Based on the new Shareholders’ Rights Directive, companies will be entitled to identify their shareholders and to obtain information regarding shareholder identity from any intermediary in the chain that holds the information. The purpose is to facilitate the exercise of shareholder rights and their engagement with the company. The member states may provide that companies are only allowed to request identification with respect to shareholders holding more than a certain percentage of shares or voting rights that will not exceed 0.5 per cent.

The new requirements aim to increase transparency and help the companies in their approach to shareholder engagement. Institutional investors and asset managers will either have to develop and publicly disclose a policy on shareholder engagement or explain why they have chosen not to do so.

Owing to the important influence on voting behaviour of investors, proxy advisers will also be subject to transparency requirements (eg, disclosure of methods and main sources of information) and a code of conduct.

Details remain to be seen since national implementation is not due before 10 June 2019.

Reports on proxy votes

Do companies receive daily or periodic reports of proxy votes during the voting period?

There is no statutory proxy voting system outside the shareholders’ meeting. The corporate charter may provide that shareholders vote in writing or by way of electronic communication.
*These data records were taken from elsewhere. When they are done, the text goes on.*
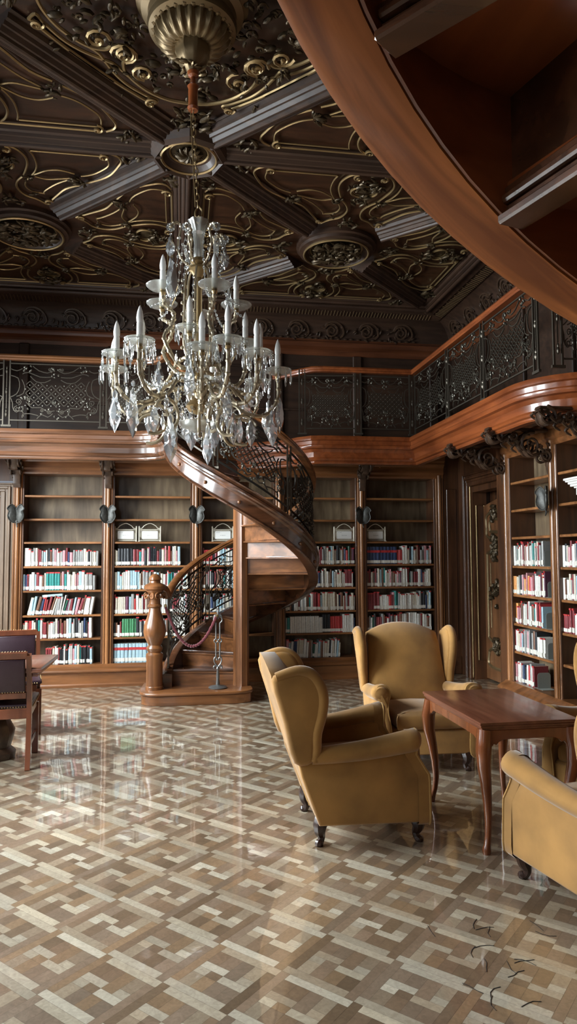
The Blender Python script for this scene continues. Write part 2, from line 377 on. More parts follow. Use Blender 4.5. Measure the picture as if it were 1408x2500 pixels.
# ---------------------------------------------------------------- ceiling
X0,Y0,HS=.06,5.45,1.56       # hub of the beam lattice, half side
b=MB(); b.box((XL-.1,YF-.1,ZC),(4.0,9.4,ZC+.15)); ceil=struct(b.build('ceiling',M['field'],smooth=False))
def beam(p,q_,wd=.13):
    b=MB(); half=[(wd+.03,0),(wd+.03,-.018),(wd+.015,-.026),(wd,-.022),(wd-.01,-.05),(wd-.03,-.058),(wd-.035,-.05),(wd-.05,-.072),(wd-.062,-.075),(wd-.066,-.066),(.042,-.094),(.030,-.097),(.026,-.088),(.018,-.11),(.006,-.117)]
    prof=[(-x,z) for x,z in half]+half[::-1]
    b.sweep([(p[0],p[1],ZC),(q_[0],q_[1],ZC)],prof); return b.build('ceiling_beam',W['ceilx' if abs(p[0]-q_[0])>abs(p[1]-q_[1]) else 'ceily'],ceil,ang=25)
E_=[]
sq=[(X0-HS,Y0+HS),(X0+HS,Y0+HS),(X0-HS,Y0-HS),(X0+HS,Y0-HS)]
for cx,cy in sq:
    for sx,sy in ((1,1),(1,-1),(-1,1),(-1,-1)): beam((cx+sx*.38,cy+sy*.38),(cx+sx*(HS-.17),cy+sy*(HS-.17)))
beam((X0+.22,Y0),(X0+2*HS,Y0)); beam((X0-.22,Y0),(X0-2*HS,Y0)); beam((X0,Y0+.22),(X0,Y0+2*HS))
beam((X0-2*HS,Y0-2*HS),(X0+2*HS,Y0-2*HS)); beam((X0-2*HS-.0,Y0+2*HS-.05),(X0+2*HS,Y0+2*HS-.05),.09); 
for sx in (-1,1): beam((X0+sx*2*HS,Y0+2*HS),(X0+sx*2*HS,Y0-2*HS),.09)
def lump(b,c,r,n,sz=.03,flat=.6):
    for _ in range(n):
        a=random.uniform(0,2*PI); d=r*math.sqrt(random.random()); s=sz*random.uniform(.5,1.3)
        rot=(Matrix.Rotation(random.uniform(0,PI),3,'Z')@Matrix.Rotation(random.uniform(-.7,.7),3,'X'))
        b.ell((c[0]+d*math.cos(a),c[1]+d*math.sin(a),c[2]-random.uniform(0,.03)),(s*1.7,s*.6,s*flat),6,4,rot)
def curl(b,c,r,a0,z,sg=1,t=1.2,w=.011,n=14):
    b.tube([(x,y,z-.02*k/n) for k,(x,y) in enumerate(spiral(c,r,a0,t,n,.2,sg))],w,5)
    b.ell((c[0],c[1],z-.02),(r*.2,r*.2,r*.2),6,4)
# triangular coffer ornament, local a (along base), b (inward), mirrored
TRI=dict(
 o1=[(-.9,.145),(-.5,.145),(-.13,.145)], i1=[(-.9,.2),(-.6,.2),(-.3,.2)],
 oc=[(-.93,.15),(-.99,.19),(-1.01,.25),(-.98,.33),(-.91,.46),(-.82,.55),(-.68,.64)],
 ic=[(-.9,.22),(-.9,.33),(-.81,.44),(-.73,.5),(-.65,.53)],
 lu=[(-.6,.5),(-.49,.46),(-.38,.48),(-.29,.54),(-.25,.57)], ll=[(-.58,.57),(-.46,.6),(-.35,.62),(-.26,.59)],
 r1=[(-.29,.2),(-.31,.28),(-.31,.4),(-.28,.5),(-.24,.57)], r2=[(-.14,.15),(-.2,.2),(-.24,.29),(-.24,.38),(-.21,.48),(-.17,.58)],
 n1=[(-.24,.58),(-.18,.66),(-.15,.74),(-.16,.81),(-.2,.85),(-.29,.87)], n2=[(-.16,.6),(-.1,.68),(-.07,.77),(-.08,.86),(-.12,.93),(-.2,.98),(-.27,1.06)],
 d1=[(-.62,.68),(-.49,.76),(-.38,.91),(-.28,1.06)], d2=[(-.54,.6),(-.42,.69),(-.31,.81),(-.28,.87)])
bead=MB(); lf=MB(); plt=MB()
for sg in (1,-1):
    for k,p in TRI.items():
        pts=[(sg*a,b_,-.022) for a,b_ in p]
        bead.tube(smoothpts(pts,4) if len(pts)>2 else pts,.0105 if k in('o1','oc','d1','n2','r2') else .0078,5)
    curl(bead,(sg*-.87,.185),.045,PI/2,-.03,sg); curl(bead,(sg*-.115,.19),.04,-PI/2,-.03,-sg); curl(bead,(sg*-.30,1.0),.035,0,-.03,sg)
    lump(lf,(sg*-.62,.6,-.03),.07,16,.022); lump(lf,(sg*-1.1,.13,-.03),.09,18,.026); lump(lf,(sg*-.21,.59,-.03),.045,9,.018)
    lump(lf,(sg*-.2,.86,-.03),.03,5,.015); lump(lf,(sg*-.12,.35,-.03),.05,10,.018)

bead.tube([(0.12*math.cos(t*PI/12),.42+.09*math.sin(t*PI/12),-.028) for t in range(24)],.012,5,closed=True)
bead.tube([(0.1*math.cos(t*PI/12),.42+.07*math.sin(t*PI/12),-.02) for t in range(24)],.006,4,closed=True)
lf.ell((0,.42,-.01),(.09,.06,.012),12,6); lump(lf,(0,.30,-.03),.09,16,.022); lump(lf,(0,.55,-.03),.08,16,.02); lump(lf,(0,1.0,-.03),.1,16,.024); lump(lf,(0,.2,-.03),.06,8,.02)
tri0=None
def tri(c,ang):
    global tri0
    T=(c[0],c[1],ZC-.0)
    if tri0 is None:
        a=bead.build('coffer_moulding',M['gold'],ceil); l=lf.build('coffer_foliage',M['bronze'],ceil); tri0=(a,l)
        for o in tri0:o.location=T; o.rotation_euler=(0,0,ang)
    else:
        for o in tri0: n=o.copy(); COL.objects.link(n); n.parent=ceil; n.location=T; n.rotation_euler=(0,0,ang)
for k,(cx,cy) in enumerate(sq):
    for d,ang in (((0,-1),0),((1,0),PI/2),((0,1),PI),((-1,0),-PI/2)):
        if k==2 and d==(1,0) or k==3 and d==(-1,0): continue
        if k>=2 and d==(0,-1): continue
        tri((cx+d[0]*HS,cy+d[1]*HS),ang)
# roundels
def roundel(c,r,name,dense):
    b=MB(); b.lathe([(r+.06,0),(r+.06,-.04),(r+.035,-.05),(r+.03,-.08),(r-.0,-.09),(r-.03,-.095),(r-.05,-.07),(r-.06,-.06),(r-.075,-.06),(r-.08,-.03),(r-.08,0)],(c[0],c[1],ZC),32 if dense else 8 if False else 32)
    o=b.build(name,W['ceilx'],ceil,ang=25)
    g=MB()
    for rr,z in ((r-.02,-.1),(r-.085,-.05)): g.tube([(c[0]+rr*math.cos(t*PI/20),c[1]+rr*math.sin(t*PI/20),ZC+z) for t in range(40)],.012,5,closed=True)
    g.build('ring_bead',M['gold'],o)
    l=MB(); l.lathe([(0,-.06),(r-.1,-.05)],(c[0],c[1],ZC),24)
    if dense:
        lump(l,(c[0],c[1],ZC-.09),r-.1,150,.03)
        for k in range(8):
            a=k*PI/4; curl(l,(c[0]+(r-.2)*math.cos(a),c[1]+(r-.2)*math.sin(a)),.05,a,ZC-.07)
    else:
        for k in range(12):
            a=k*PI/6; p=[(c[0]+d*math.cos(a+d*3),c[1]+d*math.sin(a+d*3),ZC-.05-.03*math.sin(d/(r-.1)*PI)) for d in [ (r-.13)*t/5 for t in range(6)]]; l.tube(p,[.006,.016,.02,.022,.018,.008],5)
        lump(l,(c[0],c[1],ZC-.06),.04,8,.015); lump(l,(c[0],c[1],ZC-.05),r-.13,24,.014)
    l.build('rosette_foliage',M['bronze'],o)
for c in sq[:2]: roundel(c,.36,'ceiling_roundel',True)
for c in sq[2:]: roundel(c,.36,'ceiling_roundel',True)
for c in ((X0,Y0),(X0+2*HS-.1,Y0-0)): roundel(c,.24,'hub_rosette',False)
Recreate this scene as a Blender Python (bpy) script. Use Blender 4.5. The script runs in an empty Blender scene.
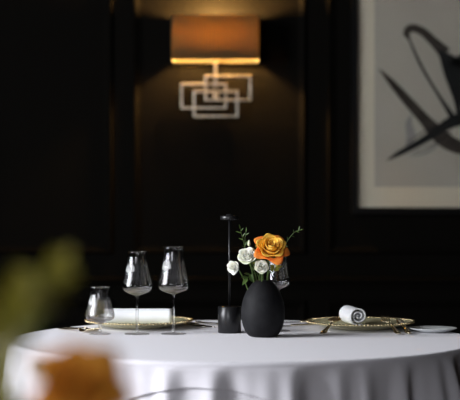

However, a vote made in such a way becomes binding only at the beginning of the voting procedure in the shareholders’ meeting. Until then, any vote made in writing or by electronic communication may be rescinded by the shareholder.

In practice, votes cast outside the shareholders’ meeting are kept confidential, and there is no exchange between management and shareholders on votes submitted before the shareholders’ meeting.

Private settlements

Is it common for companies in your jurisdiction to enter into a private settlement with activists? If so, what types of arrangements are typically agreed?

Private settlements with activists are not explicitly prohibited. However, any settlement with activists has to be in the best interest of the company, comply with the principle of equal treatment of shareholders (section 53a, AktG) and may not lead to a repayment of capital other than distributable profits (section 57, AktG). As a consequence, any private settlements that lead to an economic advantage for activists holding at least one share has to be published and benefit the other shareholders equally. Private settlements can, as the case may be, bring about inside information that is subject to the mandatory rules on the disclosure of inside information.